[EXERCISE MATERIAL]
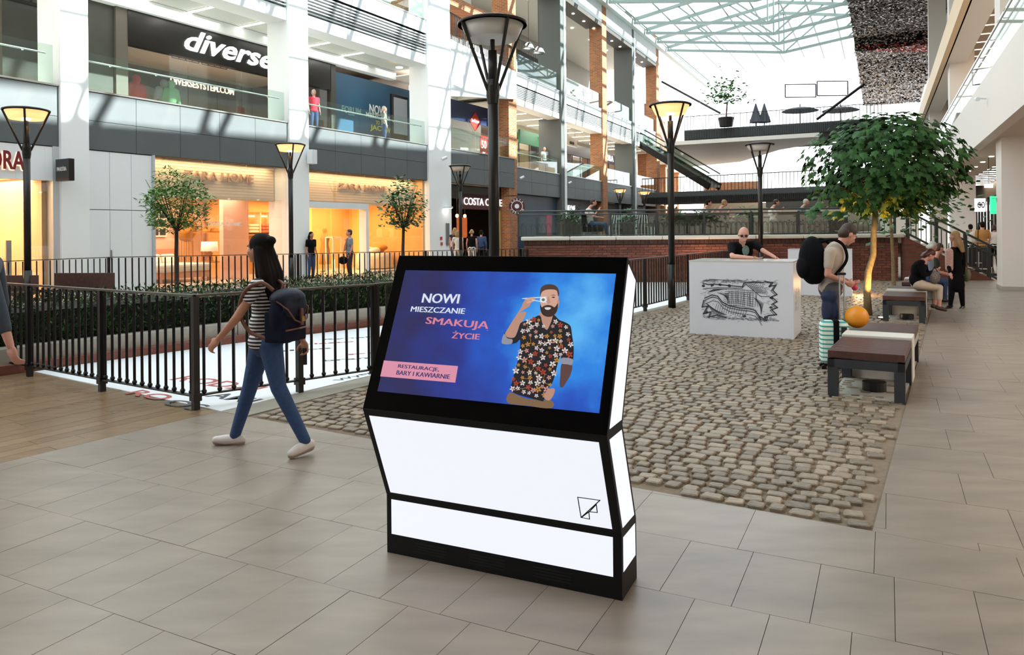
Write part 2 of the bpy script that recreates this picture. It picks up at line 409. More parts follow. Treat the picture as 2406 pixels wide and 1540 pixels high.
* * *
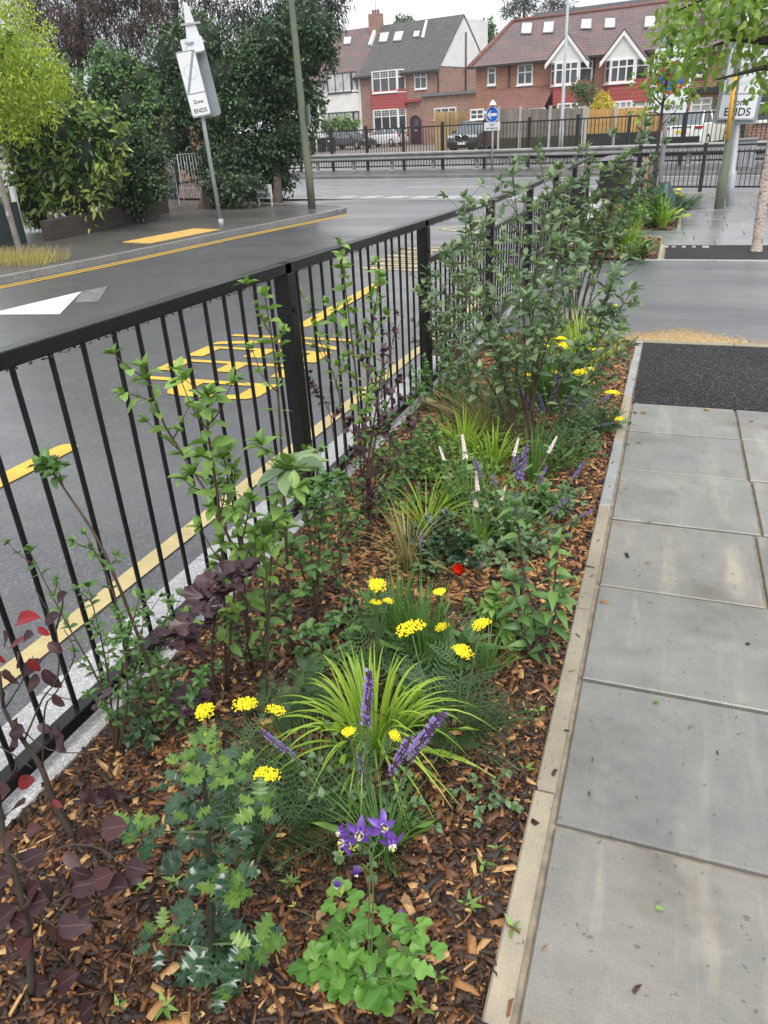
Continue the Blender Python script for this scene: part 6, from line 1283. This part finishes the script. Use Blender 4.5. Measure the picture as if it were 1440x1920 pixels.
---
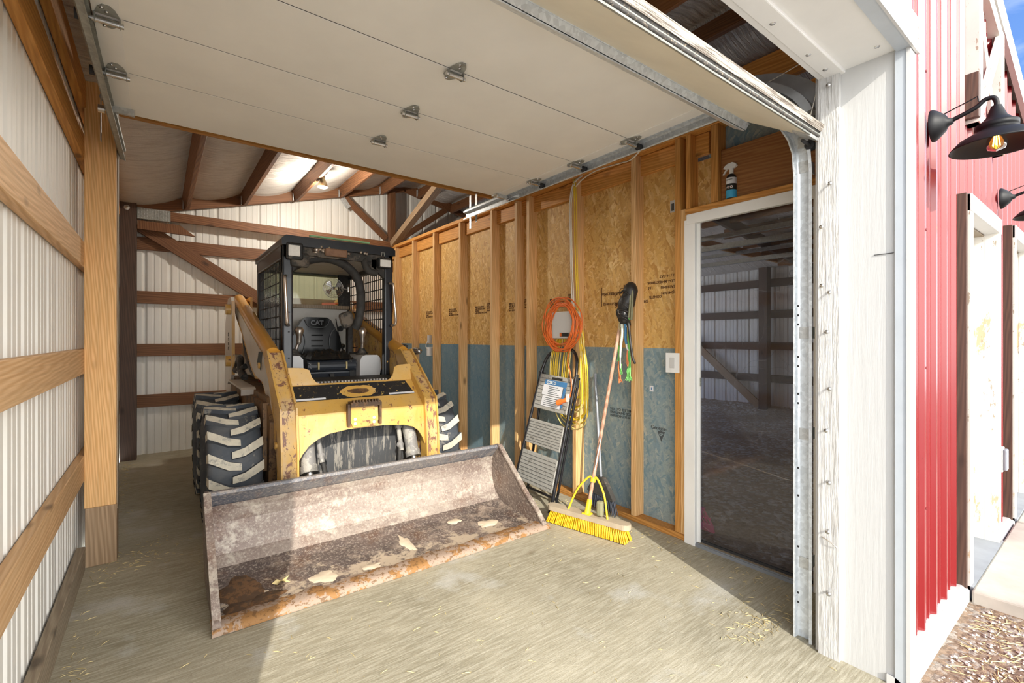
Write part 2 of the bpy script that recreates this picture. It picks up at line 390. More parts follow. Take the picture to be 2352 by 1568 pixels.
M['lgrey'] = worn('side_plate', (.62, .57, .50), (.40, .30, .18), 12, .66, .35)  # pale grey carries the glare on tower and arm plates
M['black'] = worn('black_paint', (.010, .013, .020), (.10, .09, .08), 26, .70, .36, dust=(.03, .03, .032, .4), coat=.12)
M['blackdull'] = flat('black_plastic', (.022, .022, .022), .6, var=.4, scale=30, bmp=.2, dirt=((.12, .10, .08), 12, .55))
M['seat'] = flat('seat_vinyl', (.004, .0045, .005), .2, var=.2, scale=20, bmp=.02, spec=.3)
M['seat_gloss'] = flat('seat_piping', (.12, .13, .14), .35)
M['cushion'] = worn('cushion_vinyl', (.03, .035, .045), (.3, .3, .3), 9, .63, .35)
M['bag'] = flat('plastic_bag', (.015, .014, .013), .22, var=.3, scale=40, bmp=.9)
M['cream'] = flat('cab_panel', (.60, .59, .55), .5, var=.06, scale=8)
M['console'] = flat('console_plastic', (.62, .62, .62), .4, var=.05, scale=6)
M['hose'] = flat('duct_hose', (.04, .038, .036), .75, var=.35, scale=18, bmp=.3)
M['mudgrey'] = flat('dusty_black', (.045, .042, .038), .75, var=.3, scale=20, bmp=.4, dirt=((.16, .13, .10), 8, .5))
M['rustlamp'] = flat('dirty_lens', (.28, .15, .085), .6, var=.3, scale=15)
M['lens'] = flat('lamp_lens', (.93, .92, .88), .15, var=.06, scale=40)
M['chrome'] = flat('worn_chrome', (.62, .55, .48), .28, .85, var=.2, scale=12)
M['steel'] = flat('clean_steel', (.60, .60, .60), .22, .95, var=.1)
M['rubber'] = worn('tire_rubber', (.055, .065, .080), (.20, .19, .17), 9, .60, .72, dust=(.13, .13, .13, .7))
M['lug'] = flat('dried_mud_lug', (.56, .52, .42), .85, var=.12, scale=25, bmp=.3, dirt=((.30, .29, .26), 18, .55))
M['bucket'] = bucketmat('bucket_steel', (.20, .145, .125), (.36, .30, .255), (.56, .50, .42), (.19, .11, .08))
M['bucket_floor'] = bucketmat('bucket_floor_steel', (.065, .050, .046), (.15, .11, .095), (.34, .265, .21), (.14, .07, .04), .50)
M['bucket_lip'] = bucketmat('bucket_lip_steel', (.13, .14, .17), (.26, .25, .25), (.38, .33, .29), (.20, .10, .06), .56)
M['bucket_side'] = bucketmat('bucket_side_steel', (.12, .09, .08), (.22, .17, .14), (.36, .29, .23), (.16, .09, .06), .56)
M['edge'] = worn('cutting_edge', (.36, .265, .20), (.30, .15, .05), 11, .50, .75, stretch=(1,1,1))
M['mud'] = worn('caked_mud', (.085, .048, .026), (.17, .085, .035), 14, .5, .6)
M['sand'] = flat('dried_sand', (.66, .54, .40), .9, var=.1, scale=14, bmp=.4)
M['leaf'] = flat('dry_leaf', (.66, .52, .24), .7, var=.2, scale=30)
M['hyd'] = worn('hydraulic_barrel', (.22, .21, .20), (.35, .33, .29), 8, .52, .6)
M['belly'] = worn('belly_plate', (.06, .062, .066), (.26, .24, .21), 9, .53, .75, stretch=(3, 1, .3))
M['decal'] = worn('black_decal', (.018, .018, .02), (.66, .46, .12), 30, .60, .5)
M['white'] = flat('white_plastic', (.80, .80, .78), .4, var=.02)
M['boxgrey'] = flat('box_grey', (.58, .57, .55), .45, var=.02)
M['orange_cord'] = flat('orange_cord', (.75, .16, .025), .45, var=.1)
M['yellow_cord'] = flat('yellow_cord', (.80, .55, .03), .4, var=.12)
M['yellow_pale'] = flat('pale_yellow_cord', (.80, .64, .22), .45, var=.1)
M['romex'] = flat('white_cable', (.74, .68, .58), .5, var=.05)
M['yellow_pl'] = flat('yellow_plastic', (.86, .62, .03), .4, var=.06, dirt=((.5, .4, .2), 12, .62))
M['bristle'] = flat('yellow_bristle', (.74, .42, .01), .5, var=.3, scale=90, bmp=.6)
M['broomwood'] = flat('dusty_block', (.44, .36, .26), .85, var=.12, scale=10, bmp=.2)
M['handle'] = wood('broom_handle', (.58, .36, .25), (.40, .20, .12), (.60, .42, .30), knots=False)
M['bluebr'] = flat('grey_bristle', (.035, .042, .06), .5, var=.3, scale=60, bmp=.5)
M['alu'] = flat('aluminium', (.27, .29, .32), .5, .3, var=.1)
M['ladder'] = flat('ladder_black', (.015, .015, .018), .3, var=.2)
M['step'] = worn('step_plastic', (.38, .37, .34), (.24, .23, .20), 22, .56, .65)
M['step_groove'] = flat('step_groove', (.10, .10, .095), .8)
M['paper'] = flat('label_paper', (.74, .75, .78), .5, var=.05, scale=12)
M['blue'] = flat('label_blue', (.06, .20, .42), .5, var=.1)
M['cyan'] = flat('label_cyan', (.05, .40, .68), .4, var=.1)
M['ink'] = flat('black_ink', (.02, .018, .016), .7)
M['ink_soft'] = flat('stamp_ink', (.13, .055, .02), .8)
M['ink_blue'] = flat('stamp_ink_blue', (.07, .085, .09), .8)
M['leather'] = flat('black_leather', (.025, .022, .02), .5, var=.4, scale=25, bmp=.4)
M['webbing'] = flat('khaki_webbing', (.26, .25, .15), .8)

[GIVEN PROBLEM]
Pick out the lines containing the string "follow".

[TASK RESPONSE]
Write part 2 of the bpy script that recreates this picture. It picks up at line 409. More parts follow. Treat the picture as 2406 pixels wide and 1540 pixels high.
Write part 2 of the bpy script that recreates this picture. It picks up at line 390. More parts follow. Take the picture to be 2352 by 1568 pixels.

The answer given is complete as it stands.